First day I didn't do much of anything, went browsing around the local market and saw an evening dance performance at my hotel.
I'd planned to see the monkey forest my second day but the cremation ceremony also took place here. Bizarre ritual. After digging up the honored dead, they clean and dress the bones, place them in a tower. In front of the tower is what looks like a bull, constructed out of styrofoam. Both are on platforms of bamboo. Eventually, after food and music, the platforms are lifted by a horde of guys (I helped) and carried about a kilometer to another temple. Then the bull is cut open, the bones are transferred to it and it's set ablaze. These are its charred remains.
.After dinner and a massage I explored the grounds of my hotel. A bunch of people were sitting around in back but their dogs barked at me. The next morning I asked the guy at the front desk about it and he told me that's the royal family. Turns out my hotel, a homestay, is the palace. That's why when people ask where I'm staying and I tell them they're so impressed!

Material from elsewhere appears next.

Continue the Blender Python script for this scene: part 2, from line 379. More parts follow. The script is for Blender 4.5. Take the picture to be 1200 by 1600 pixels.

I saved my fruit from breakfast and went to the monkey forest. The monkeys encircled me waiting for handouts. They liked it except for one big guy who doesn't like pineapple. What a lot of monkeys. Some of the ones I'd fed followed me around for awhile. A little one jumped on my shoulder. When I tried scratching him on the head he started nibbling on my shoulder. I jumped and he jumped off. There seems to be a lot of purification ceremonies here. A bunch of the localswere building something. I stopped and talked with one, who must be pretty well-to-do by Indonesian standards. His command of English was spectacular, he does a great deal of travelling (doesn't like NY - says no w/o money there, there's no joy) and owns a local restaurant or two. He told me about the purification ceremony they were preparing for, which takes place once every ten years. I spent a few hours in the park, had a bunch more monkeys climb on me. Unfortunately, no one was around to use my camera to take pictures of me then.